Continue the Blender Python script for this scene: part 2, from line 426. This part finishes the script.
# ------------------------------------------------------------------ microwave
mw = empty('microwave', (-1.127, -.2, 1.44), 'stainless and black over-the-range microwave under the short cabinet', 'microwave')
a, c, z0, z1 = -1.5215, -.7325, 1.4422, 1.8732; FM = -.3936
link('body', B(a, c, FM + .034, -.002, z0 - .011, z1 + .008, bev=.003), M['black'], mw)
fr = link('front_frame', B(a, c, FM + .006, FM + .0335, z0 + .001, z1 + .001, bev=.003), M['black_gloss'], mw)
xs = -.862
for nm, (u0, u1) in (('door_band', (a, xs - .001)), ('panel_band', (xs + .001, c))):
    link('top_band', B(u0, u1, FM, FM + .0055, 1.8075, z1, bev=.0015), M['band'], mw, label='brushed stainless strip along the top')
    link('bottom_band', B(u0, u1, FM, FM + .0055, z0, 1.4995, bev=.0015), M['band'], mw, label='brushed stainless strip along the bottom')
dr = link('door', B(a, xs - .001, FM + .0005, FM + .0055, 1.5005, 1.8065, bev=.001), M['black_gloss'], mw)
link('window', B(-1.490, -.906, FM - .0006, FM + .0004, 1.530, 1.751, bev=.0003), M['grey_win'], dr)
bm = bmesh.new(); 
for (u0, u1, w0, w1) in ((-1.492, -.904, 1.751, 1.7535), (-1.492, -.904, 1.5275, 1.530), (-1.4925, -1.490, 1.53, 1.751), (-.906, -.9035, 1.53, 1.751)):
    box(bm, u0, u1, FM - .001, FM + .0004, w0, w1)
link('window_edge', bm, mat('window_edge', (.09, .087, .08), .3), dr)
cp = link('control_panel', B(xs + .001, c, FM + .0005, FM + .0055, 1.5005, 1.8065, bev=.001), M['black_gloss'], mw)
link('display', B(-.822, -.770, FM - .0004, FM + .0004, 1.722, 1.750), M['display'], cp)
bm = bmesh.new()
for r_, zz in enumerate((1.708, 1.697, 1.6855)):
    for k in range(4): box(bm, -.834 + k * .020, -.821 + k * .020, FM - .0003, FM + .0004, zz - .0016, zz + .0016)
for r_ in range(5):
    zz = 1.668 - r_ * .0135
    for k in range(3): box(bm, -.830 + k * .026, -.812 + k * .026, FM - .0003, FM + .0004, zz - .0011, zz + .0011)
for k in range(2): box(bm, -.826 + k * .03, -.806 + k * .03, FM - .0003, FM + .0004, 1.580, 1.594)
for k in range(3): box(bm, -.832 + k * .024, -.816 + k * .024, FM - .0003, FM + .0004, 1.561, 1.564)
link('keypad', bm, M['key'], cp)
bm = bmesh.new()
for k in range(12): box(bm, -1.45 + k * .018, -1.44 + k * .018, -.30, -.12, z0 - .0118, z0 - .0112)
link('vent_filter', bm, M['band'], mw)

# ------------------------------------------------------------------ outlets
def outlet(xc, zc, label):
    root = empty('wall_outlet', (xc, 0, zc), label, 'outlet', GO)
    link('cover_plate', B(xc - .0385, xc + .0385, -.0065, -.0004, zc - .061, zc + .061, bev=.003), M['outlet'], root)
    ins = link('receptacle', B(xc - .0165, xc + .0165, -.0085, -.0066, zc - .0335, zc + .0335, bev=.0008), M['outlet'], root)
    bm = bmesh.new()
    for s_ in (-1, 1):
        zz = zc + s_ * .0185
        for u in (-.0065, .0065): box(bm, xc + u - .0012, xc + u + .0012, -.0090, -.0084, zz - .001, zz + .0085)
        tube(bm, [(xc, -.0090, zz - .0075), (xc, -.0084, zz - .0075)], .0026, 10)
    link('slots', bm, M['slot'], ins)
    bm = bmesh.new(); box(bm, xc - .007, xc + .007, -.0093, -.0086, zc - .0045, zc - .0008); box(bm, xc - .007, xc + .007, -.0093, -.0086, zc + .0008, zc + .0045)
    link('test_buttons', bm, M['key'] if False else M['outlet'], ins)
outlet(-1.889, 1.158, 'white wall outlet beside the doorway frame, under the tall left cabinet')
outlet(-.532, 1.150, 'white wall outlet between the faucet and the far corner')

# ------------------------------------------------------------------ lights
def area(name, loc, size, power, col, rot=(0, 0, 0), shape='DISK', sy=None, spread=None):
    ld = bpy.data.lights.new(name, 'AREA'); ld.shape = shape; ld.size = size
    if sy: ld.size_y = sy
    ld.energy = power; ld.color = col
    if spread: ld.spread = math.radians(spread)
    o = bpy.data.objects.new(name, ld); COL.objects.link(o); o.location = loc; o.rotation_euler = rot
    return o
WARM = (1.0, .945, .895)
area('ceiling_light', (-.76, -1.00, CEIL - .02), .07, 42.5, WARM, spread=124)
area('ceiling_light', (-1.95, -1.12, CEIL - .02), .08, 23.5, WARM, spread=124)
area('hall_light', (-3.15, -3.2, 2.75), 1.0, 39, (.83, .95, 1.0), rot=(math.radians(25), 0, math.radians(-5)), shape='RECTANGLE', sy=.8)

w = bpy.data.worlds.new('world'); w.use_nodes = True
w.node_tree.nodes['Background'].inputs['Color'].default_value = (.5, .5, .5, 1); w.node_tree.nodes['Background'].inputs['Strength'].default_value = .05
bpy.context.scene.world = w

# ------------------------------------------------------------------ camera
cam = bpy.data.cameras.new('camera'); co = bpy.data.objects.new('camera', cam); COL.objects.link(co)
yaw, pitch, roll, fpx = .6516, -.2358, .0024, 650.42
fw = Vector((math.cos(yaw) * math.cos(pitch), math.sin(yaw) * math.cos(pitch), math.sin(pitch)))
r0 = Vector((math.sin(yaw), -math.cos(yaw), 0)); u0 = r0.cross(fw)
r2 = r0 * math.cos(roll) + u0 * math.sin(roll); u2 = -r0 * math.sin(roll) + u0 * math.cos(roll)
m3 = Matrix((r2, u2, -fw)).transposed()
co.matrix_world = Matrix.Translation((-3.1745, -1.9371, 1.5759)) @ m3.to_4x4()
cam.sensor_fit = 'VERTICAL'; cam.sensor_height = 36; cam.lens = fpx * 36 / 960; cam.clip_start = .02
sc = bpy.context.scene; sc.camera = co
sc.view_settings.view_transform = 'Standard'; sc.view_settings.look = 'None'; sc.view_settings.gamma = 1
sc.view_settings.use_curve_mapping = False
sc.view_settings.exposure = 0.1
###
# What is asked:
Copy every line above in which the string "scene" shows up.

# Solution to this task:
Continue the Blender Python script for this scene: part 2, from line 426. This part finishes the script.
bpy.context.scene.world = w
sc = bpy.context.scene; sc.camera = co